Stated exercise: Go to the line containing "Write the bpy" below; retype it and all following lines exactly, and leave out the pictures.
::: Given data
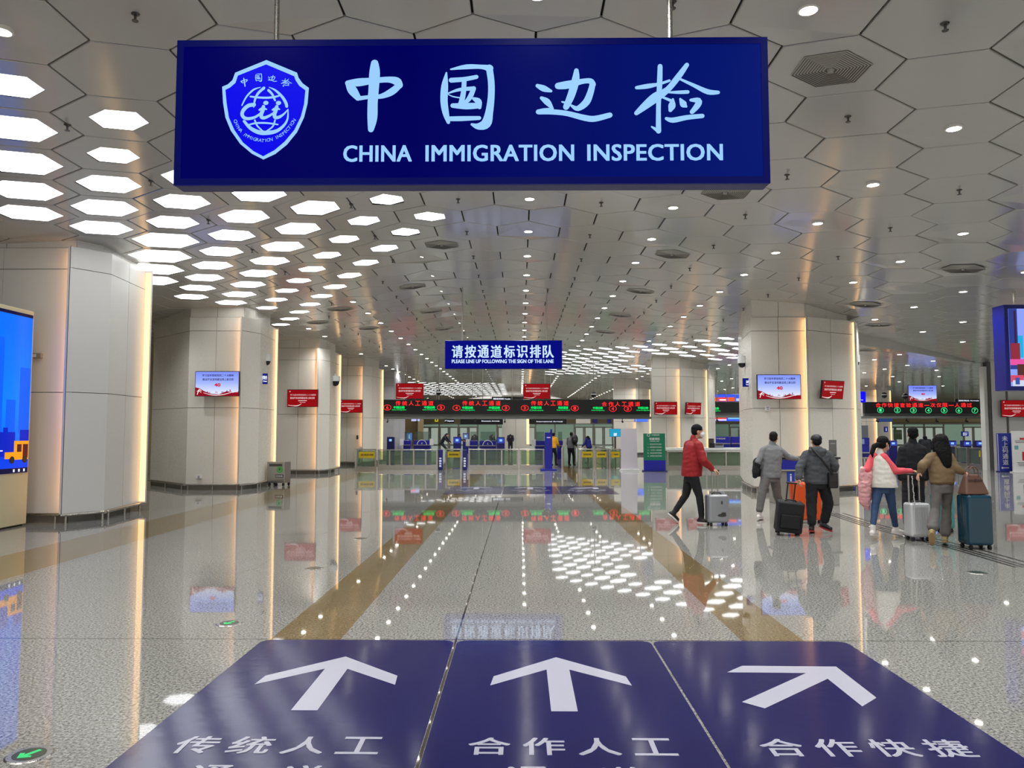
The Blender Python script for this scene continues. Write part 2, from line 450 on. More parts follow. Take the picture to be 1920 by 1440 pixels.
cb = MB(); arc_ = [(10.9, 25.4, .46), (12.2, 26.6, .44), (13.6, 27.8, .38), (15.5, 29.6, .3), (17.2, 31.3, .24), (19.0, 33.0, .17), (20.7, 34.6, .1)]
for (xa, ya, da), (xb, yb, db) in zip(arc_, arc_[1:]):
    za, zb = ceil_z(xa) + .05, ceil_z(xb) + .05
    q = [(xa, ya), (xb, yb), (xb - .25, yb + .3), (xa - .25, ya + .3)]
    cb.add([(q[0][0], q[0][1], za - da), (q[1][0], q[1][1], zb - db), (q[2][0], q[2][1], zb - db), (q[3][0], q[3][1], za - da), (q[0][0], q[0][1], za), (q[1][0], q[1][1], zb), (q[2][0], q[2][1], zb), (q[3][0], q[3][1], za)],
           [(0, 3, 2, 1), (4, 5, 6, 7), (0, 1, 5, 4), (1, 2, 6, 5), (2, 3, 7, 6), (3, 0, 4, 7)])
tag(cb.build('trim_5', M_CEIL), 'curved pale ceiling step sweeping right from the wide right column', 'ceiling step', kind='structure')

# glazed office front across the far end
gp = thing('glass_partition', 'long glazed office front with grey framed doors across the far end', 'glass partition', (0, 90.4, 0), kind='structure')
fm = MB(); M_FRAME = mat('grey_door_frame', (128, 132, 124), 0.4, metal=0.3)
fm.box(-12, 58, 0, 0.12, 2.45, 2.6).box(-12, 58, 0, 0.12, 0, 0.1)
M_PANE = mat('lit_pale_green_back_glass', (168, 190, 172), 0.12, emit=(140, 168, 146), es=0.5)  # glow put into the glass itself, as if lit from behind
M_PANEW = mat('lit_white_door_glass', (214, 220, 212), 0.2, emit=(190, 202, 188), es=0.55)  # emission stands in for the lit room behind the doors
x = -12.0; i = 0
while x < 58:
    wdt = 2.3
    fm.box(x - 0.09, x + 0.09, 0, 0.12, 0, 2.5)
    door = i % 4 != 3 and not (0 <= x < 5)
    if door:
        fm.box(x + 0.1, x + wdt - 0.1, -0.02, 0.12, 2.06, 2.2).box(x + wdt / 2 - 0.12, x + wdt / 2 + 0.12, -0.02, 0.12, 0, 2.1)
        for q in (0, 1):
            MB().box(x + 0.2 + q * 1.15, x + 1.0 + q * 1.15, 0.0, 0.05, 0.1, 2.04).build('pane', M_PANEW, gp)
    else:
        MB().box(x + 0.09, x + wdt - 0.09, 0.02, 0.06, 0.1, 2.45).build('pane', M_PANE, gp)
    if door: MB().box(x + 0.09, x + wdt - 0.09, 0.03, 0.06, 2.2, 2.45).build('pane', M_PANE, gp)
    x += wdt; i += 1
fm.build('frame', M_FRAME, gp)

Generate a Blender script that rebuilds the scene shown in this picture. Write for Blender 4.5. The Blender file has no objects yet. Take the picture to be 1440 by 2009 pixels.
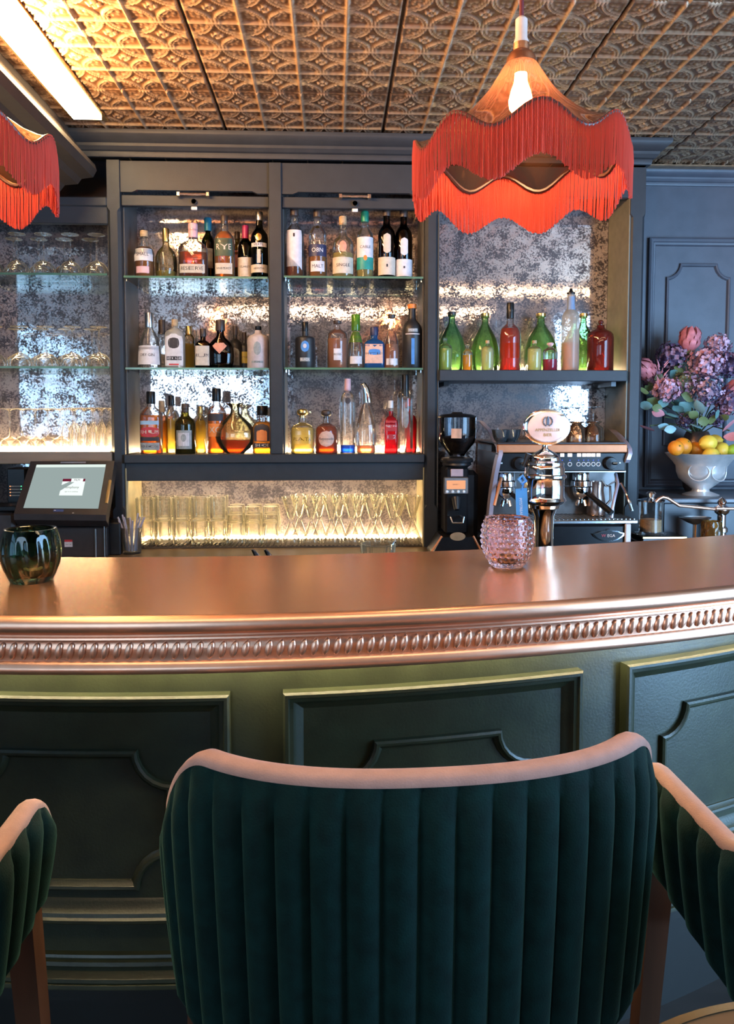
import bpy, math, random
import numpy as np
from mathutils import Vector, Matrix, Euler

random.seed(7)
rng = np.random.default_rng(7)
sc = bpy.context.scene
COL = sc.collection
R = math.radians
EYE = 1.45
FOC = 1480.0          # focal length in pixels of the 1440 x 2009 frame
YAW, PITCH = R(2.5), R(3.35)
PCX, PCY = 720.0, 907.0

# ------------------------------------------------------------------ camera
cam_d = bpy.data.cameras.new('camera')
cam = bpy.data.objects.new('camera', cam_d)
COL.objects.link(cam)
cam.location = (0, 0, EYE)
cam.rotation_euler = (math.pi / 2 - PITCH, 0, -YAW)
cam_d.sensor_fit = 'VERTICAL'
cam_d.sensor_height = 36.0
cam_d.sensor_width = 36.0
cam_d.lens = FOC / 2009 * 36.0
cam_d.shift_y = -(1004.5 - PCY) / 2009
cam_d.clip_start = 0.02
sc.camera = cam

# ------------------------------------------------------------------ light and exposure
sc.view_settings.view_transform = 'Standard'
sc.view_settings.look = 'None'
sc.view_settings.gamma = 1.0
sc.view_settings.use_curve_mapping = False
sc.view_settings.exposure = 0.52
cy = sc.cycles
cy.use_denoising = True
cy.max_bounces = 16
cy.transparent_max_bounces = 48
cy.transmission_bounces = 14
cy.glossy_bounces = 6
cy.diffuse_bounces = 4
cy.sample_clamp_indirect = 6.0
cy.caustics_reflective = False
cy.caustics_refractive = False
world = bpy.data.worlds.new('world')
sc.world = world
world.use_nodes = True
world.node_tree.nodes['Background'].inputs[0].default_value = (0.5, 0.6, 0.75, 1)
world.node_tree.nodes['Background'].inputs[1].default_value = 0.3


def area_light(name, loc, target, size, size_y, power, color):
    d = bpy.data.lights.new(name, 'AREA')
    d.shape = 'RECTANGLE'
    d.size, d.size_y, d.energy, d.color = size, size_y, power, color
    o = bpy.data.objects.new(name, d)
    COL.objects.link(o)
    o.location = loc
    o.rotation_euler = (Vector(target) - Vector(loc)).to_track_quat('-Z', 'Y').to_euler()
    return o


WARM = (1.0, 0.62, 0.32)
# daylight through the windows on the right of the room and at its rear
area_light('window_light_right', (2.75, 0.7, 1.25), (0.9, 3.0, 1.2), 2.0, 2.1, 175, (0.34, 0.62, 1.0))
area_light('window_light_rear', (-1.6, -2.95, 1.6), (0.0, 3.0, 1.3), 1.9, 1.7, 34, (0.62, 0.80, 1.0))
# ceiling spots of the room, warm
area_light('room_downlight', (0.1, 0.40, 2.32), (0.1, 0.62, 1.0), 2.4, 0.25, 10, (1.0, 0.72, 0.48))
# added unseen light throwing the left strip's warm glow up onto the ceiling
area_light('cove_fill', (-0.90, 1.75, 2.43), (-0.68, 1.75, 2.60), 1.5, 0.04, 54, (1.0, 0.55, 0.22))


# ------------------------------------------------------------------ pixel rays into the room
_fw = Vector((math.sin(YAW) * math.cos(PITCH), math.cos(YAW) * math.cos(PITCH), -math.sin(PITCH)))
_rt = Vector((math.cos(YAW), -math.sin(YAW), 0))
_up = _rt.cross(_fw)


def ray(px, py):
    return _rt * ((px - PCX) / FOC) + _up * (-(py - PCY) / FOC) + _fw


def at(px, py, Y):
    d = ray(px, py)
    t = Y / d.y
    return Vector((d.x * t, Y, EYE + d.z * t))


def X(px, Y, py=820):
    return at(px, py, Y).x


def Z(py, Y, px=700):
    return at(px, py, Y).z


# ------------------------------------------------------------------ materials
def new_mat(name):
    m = bpy.data.materials.new(name)
    m.use_nodes = True
    nt = m.node_tree
    nt.nodes.clear()
    out = nt.nodes.new('ShaderNodeOutputMaterial')
    return m, nt, out


def N(nt, typ, **kw):
    n = nt.nodes.new(typ)
    for k, v in kw.items():
        setattr(n, k, v)
    return n


def c4(c):
    return (c[0], c[1], c[2], 1)


def noise(nt, scale, detail=3, rough=.55, coord='Object', stretch=None):
    tc = N(nt, 'ShaderNodeTexCoord')
    n = N(nt, 'ShaderNodeTexNoise')
    n.inputs['Scale'].default_value = scale
    n.inputs['Detail'].default_value = detail
    n.inputs['Roughness'].default_value = rough
    if stretch:
        mp = N(nt, 'ShaderNodeMapping')
        mp.inputs['Scale'].default_value = stretch
        nt.links.new(tc.outputs[coord], mp.inputs[0])
        nt.links.new(mp.outputs[0], n.inputs['Vector'])
    else:
        nt.links.new(tc.outputs[coord], n.inputs['Vector'])
    return n


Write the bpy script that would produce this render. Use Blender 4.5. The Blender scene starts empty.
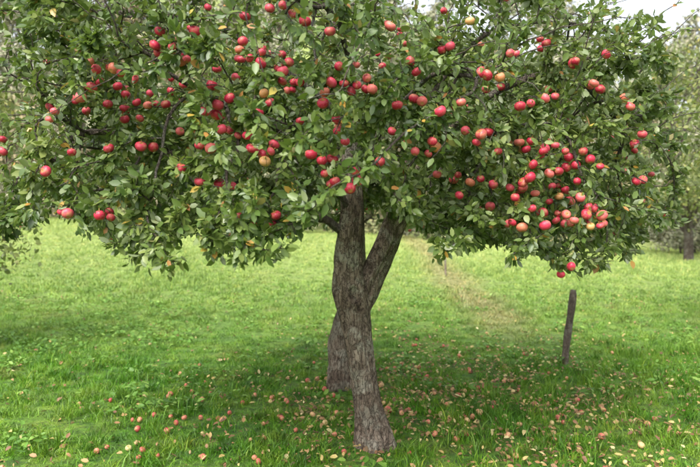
import bpy, math, numpy as np
from mathutils import Vector, Matrix, noise
R = np.random.default_rng(7)
scene = bpy.context.scene
scene.view_settings.view_transform = 'Standard'
scene.view_settings.look = 'None'
scene.view_settings.exposure = 0

# ------------------------------------------------------------------ helpers
def link(o, parent=None):
    scene.collection.objects.link(o)
    if parent: o.parent = parent
    return o
def empty(name, loc=(0,0,0)):
    e = bpy.data.objects.new(name, None); e.location = loc
    e.empty_display_size = .2
    return link(e)
def mesh_np(name, V, Fs, smooth=True, attrs=None, mat=None):
    me = bpy.data.meshes.new(name)
    V = np.asarray(V, dtype=np.float32)
    Fs = [np.asarray(f, dtype=np.int32) for f in Fs if len(f)]
    loops = np.concatenate([f.ravel() for f in Fs])
    cnt = np.concatenate([np.full(len(f), f.shape[1], dtype=np.int32) for f in Fs])
    st = np.concatenate([[0], np.cumsum(cnt)[:-1]]).astype(np.int32)
    me.vertices.add(len(V)); me.vertices.foreach_set('co', V.ravel())
    me.loops.add(len(loops)); me.loops.foreach_set('vertex_index', loops)
    me.polygons.add(len(cnt)); me.polygons.foreach_set('loop_start', st)
    me.polygons.foreach_set('use_smooth', np.full(len(cnt), smooth, dtype=bool))
    me.update(calc_edges=True)
    for k, a in (attrs or {}).items():
        at = me.attributes.new(k, 'FLOAT', 'POINT'); at.data.foreach_set('value', np.asarray(a, dtype=np.float32))
    if mat: me.materials.append(mat)
    return me
def norm(a): return a / (np.linalg.norm(a, axis=-1, keepdims=True) + 1e-9)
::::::
Output of the task:
Write the bpy script that would produce this render. Use Blender 4.5. The Blender scene starts empty.
import bpy, math, numpy as np
from mathutils import Vector, Matrix, noise
R = np.random.default_rng(7)
scene = bpy.context.scene
scene.view_settings.view_transform = 'Standard'
scene.view_settings.look = 'None'
scene.view_settings.exposure = 0

# ------------------------------------------------------------------ helpers
def link(o, parent=None):
    scene.collection.objects.link(o)
    if parent: o.parent = parent
    return o
def empty(name, loc=(0,0,0)):
    e = bpy.data.objects.new(name, None); e.location = loc
    e.empty_display_size = .2
    return link(e)
def mesh_np(name, V, Fs, smooth=True, attrs=None, mat=None):
    me = bpy.data.meshes.new(name)
    V = np.asarray(V, dtype=np.float32)
    Fs = [np.asarray(f, dtype=np.int32) for f in Fs if len(f)]
    loops = np.concatenate([f.ravel() for f in Fs])
    cnt = np.concatenate([np.full(len(f), f.shape[1], dtype=np.int32) for f in Fs])
    st = np.concatenate([[0], np.cumsum(cnt)[:-1]]).astype(np.int32)
    me.vertices.add(len(V)); me.vertices.foreach_set('co', V.ravel())
    me.loops.add(len(loops)); me.loops.foreach_set('vertex_index', loops)
    me.polygons.add(len(cnt)); me.polygons.foreach_set('loop_start', st)
    me.polygons.foreach_set('use_smooth', np.full(len(cnt), smooth, dtype=bool))
    me.update(calc_edges=True)
    for k, a in (attrs or {}).items():
        at = me.attributes.new(k, 'FLOAT', 'POINT'); at.data.foreach_set('value', np.asarray(a, dtype=np.float32))
    if mat: me.materials.append(mat)
    return me
def norm(a): return a / (np.linalg.norm(a, axis=-1, keepdims=True) + 1e-9)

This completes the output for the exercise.